Hay razones para sospechar. Porque estos ejemplos de atentados perpetrados en suelo ruso o en localidades ocupadas por las tropas de Vladímir Putin no son nuevos. Se pueden encontrar múltiples ejemplos de esta estrategia de partisanos desde que Rusia se anexionó Crimea, en 2014. De hecho, un significativo número de comandantes independentistas y unionistas del Donbás han perecido en atentados que Rusia considera terrorismo y que los ucranianos aprecian como legítimas acciones de guerra, aunque nunca reconocen su autoría.
Algunos han sido propios de película. En octubre de 2016, Arseny Pavlov -alias 'Motorola', líder del batallón Esparta-, falleció al explotar una bomba colocada en el ascensor de su casa. De poco le sirvió el chaleco antibalas con el que se movía siempre. El líder de los separatistas de Donetsk, Alexander Zakharchenko, señaló con dedo acusador al entonces presidente de Ucrania, Petró Poroshenko, y el ataque, reivindicado por cuatro enmascarados frente a una bandera ucraniana, marcó un punto de inflexión: anteriormente, los separatistas habían sido emboscados y asesinados con armas ligeras. Así fallecieron en 2015 Oleksandr Bednov y Oleksiy Mozhovy.
Poco a poco, la estrategia se ha ido sofisticando. Por ejemplo, los padres de Ihor Plotnitskiy, líder de la autoproclamada República de Lugansk, fallecieron en Rusia víctima de un envenenamiento similar al que en 2017 acabó en Moscú con Valeriy Bolotov.
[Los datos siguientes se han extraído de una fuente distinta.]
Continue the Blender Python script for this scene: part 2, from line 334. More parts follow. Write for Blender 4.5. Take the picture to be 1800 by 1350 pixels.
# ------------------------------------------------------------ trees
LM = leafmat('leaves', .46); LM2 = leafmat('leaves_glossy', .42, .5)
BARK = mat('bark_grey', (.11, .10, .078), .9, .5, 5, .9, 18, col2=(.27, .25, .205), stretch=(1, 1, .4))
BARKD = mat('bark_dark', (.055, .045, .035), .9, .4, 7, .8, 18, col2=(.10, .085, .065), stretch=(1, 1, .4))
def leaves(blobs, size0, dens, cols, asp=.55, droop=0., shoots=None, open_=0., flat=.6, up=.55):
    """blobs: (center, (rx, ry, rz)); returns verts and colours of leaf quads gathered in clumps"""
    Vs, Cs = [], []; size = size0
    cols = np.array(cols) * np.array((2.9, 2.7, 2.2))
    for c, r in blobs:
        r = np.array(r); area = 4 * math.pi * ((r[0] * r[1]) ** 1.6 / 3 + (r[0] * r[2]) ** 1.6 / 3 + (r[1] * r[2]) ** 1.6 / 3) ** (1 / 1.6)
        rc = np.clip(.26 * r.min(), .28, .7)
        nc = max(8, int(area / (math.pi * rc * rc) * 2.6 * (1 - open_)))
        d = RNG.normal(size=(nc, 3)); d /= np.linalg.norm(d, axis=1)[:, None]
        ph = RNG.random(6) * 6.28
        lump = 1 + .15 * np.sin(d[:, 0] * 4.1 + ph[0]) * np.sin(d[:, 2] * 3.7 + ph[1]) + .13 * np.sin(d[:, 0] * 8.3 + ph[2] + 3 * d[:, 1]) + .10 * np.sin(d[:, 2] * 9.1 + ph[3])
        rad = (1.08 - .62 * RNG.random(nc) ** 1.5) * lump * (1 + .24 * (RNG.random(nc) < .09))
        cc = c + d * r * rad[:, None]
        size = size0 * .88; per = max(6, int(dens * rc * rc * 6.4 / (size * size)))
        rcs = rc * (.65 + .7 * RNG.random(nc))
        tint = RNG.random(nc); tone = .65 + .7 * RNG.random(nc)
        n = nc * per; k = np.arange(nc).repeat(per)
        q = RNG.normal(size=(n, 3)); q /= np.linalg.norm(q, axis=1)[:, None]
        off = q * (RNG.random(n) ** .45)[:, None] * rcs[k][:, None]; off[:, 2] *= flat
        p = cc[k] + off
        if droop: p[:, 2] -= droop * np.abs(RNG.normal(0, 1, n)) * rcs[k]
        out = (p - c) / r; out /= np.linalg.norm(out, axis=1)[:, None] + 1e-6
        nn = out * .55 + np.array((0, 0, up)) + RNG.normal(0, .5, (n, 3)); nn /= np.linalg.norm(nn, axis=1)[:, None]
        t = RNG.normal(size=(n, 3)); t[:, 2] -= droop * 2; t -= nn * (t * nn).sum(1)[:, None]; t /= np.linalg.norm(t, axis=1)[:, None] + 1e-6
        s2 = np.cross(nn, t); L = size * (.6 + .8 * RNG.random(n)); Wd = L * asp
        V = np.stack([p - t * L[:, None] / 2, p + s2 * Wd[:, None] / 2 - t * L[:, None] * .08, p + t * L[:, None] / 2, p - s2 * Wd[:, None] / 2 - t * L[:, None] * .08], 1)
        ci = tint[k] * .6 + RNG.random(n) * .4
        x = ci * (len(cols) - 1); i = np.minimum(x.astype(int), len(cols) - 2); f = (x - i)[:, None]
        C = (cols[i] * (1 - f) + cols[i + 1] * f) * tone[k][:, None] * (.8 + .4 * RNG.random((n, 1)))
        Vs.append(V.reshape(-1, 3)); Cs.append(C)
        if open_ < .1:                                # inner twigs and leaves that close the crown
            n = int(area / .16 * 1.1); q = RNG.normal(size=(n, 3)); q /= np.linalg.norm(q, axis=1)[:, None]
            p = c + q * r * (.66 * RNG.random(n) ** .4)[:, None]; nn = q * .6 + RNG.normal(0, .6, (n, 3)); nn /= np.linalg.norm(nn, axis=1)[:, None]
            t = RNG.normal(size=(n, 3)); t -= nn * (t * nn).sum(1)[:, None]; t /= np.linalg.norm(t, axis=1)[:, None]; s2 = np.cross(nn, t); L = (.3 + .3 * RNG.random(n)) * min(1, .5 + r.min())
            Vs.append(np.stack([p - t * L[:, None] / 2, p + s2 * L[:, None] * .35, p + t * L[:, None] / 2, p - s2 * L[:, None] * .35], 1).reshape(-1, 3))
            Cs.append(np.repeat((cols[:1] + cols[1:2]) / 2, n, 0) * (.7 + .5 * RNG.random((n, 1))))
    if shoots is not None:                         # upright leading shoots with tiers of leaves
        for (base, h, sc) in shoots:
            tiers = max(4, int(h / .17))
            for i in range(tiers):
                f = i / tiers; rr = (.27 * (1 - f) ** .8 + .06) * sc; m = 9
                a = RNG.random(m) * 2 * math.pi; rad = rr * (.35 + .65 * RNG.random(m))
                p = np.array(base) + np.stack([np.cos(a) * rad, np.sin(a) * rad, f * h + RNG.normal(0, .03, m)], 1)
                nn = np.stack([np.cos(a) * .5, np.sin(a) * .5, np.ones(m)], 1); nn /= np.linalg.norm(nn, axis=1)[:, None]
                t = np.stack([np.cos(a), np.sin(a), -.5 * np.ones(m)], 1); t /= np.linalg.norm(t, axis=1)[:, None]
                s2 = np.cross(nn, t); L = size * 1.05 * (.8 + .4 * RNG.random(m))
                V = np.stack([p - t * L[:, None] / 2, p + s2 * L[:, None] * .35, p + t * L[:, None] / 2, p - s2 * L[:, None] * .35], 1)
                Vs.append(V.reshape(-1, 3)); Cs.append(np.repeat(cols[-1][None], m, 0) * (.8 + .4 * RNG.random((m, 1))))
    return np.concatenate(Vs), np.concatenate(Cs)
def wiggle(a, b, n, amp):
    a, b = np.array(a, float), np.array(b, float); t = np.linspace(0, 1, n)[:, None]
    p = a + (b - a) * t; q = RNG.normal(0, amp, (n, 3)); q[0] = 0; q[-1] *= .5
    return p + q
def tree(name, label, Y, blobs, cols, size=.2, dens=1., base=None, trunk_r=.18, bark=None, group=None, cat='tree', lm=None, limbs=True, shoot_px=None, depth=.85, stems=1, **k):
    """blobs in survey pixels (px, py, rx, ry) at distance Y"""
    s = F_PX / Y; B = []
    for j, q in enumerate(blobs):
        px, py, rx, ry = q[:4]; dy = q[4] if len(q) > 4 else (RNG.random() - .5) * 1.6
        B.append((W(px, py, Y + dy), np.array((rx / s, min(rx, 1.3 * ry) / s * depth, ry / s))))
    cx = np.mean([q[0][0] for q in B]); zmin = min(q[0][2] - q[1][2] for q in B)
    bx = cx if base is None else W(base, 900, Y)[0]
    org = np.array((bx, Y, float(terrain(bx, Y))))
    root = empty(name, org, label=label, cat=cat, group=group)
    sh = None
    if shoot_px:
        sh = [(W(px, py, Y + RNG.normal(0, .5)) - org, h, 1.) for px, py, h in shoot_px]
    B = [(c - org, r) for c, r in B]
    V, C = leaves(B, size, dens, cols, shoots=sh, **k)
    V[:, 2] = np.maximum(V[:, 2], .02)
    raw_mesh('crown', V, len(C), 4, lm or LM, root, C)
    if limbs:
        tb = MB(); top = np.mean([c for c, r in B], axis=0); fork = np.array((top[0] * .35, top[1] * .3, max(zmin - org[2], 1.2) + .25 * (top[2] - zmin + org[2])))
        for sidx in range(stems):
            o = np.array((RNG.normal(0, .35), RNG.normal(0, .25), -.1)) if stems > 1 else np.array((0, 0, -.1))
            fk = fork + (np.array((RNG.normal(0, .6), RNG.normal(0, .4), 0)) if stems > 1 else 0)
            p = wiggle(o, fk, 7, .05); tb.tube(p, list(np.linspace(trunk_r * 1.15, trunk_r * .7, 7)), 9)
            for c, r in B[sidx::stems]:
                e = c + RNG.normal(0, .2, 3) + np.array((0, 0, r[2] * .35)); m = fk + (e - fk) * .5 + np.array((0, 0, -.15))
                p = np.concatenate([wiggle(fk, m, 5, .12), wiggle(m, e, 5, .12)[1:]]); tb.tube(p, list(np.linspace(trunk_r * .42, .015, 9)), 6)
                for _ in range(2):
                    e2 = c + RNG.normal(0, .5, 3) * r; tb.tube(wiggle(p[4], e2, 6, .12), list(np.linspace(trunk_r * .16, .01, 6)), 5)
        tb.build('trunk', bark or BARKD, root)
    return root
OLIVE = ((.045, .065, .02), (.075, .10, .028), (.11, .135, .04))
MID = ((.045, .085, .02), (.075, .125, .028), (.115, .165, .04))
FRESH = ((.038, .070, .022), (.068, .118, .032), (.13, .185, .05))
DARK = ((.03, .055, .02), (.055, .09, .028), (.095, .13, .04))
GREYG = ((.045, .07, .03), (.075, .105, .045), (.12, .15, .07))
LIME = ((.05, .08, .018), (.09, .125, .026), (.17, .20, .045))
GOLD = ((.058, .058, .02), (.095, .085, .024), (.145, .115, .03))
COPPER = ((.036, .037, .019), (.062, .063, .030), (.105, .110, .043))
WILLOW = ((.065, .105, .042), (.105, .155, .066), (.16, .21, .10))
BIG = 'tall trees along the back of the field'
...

Y ese mismo año, varios proyectiles destrozaron la oficina en la que se encontraba Mikhail Tolstykh -alias Givi, líder del batallón Somalia- solo cuatro días después de que el vehículo de su correligionario Oleg Anashschenko saliera volando por los aires impulsado por otro artefacto explosivo.
Esta guerra de guerrillas -o actos de terrorismo, según quién lo mire- es uno de los grandes peligros que acechan a los invasores rusos en territorios ocupados. Y no hay mejor ejemplo que el atentado contra una de las infraestructuras estrella de Moscú, el puente de Crimea. El pasado 8 de octubre, Ucrania demostró que no hacen falta grandes alardes armamentísticos para provocar gran daño: un camión cargado de explosivos detonó en medio del gigantesco puente junto a un tren que transportaba combustible. La combinación de explosiones provocó el derrumbe parcial del puente y otorgó una victoria que en el país se celebró como un hito similar al del hundimiento del Moskva.
Es la confirmación de que, incluso si Moscú logra el control de las cuatro regiones que anexionó ilegalmente a finales de septiembre, gobernarlas será difícil. No en vano, fuentes militares consultadas por este periódico señalan que una de las estrategias para Crimea, el territorio más difícil de recuperar, pasa por hacerla prácticamente inhabitable a través de ataques tanto militares como de índole terrorista.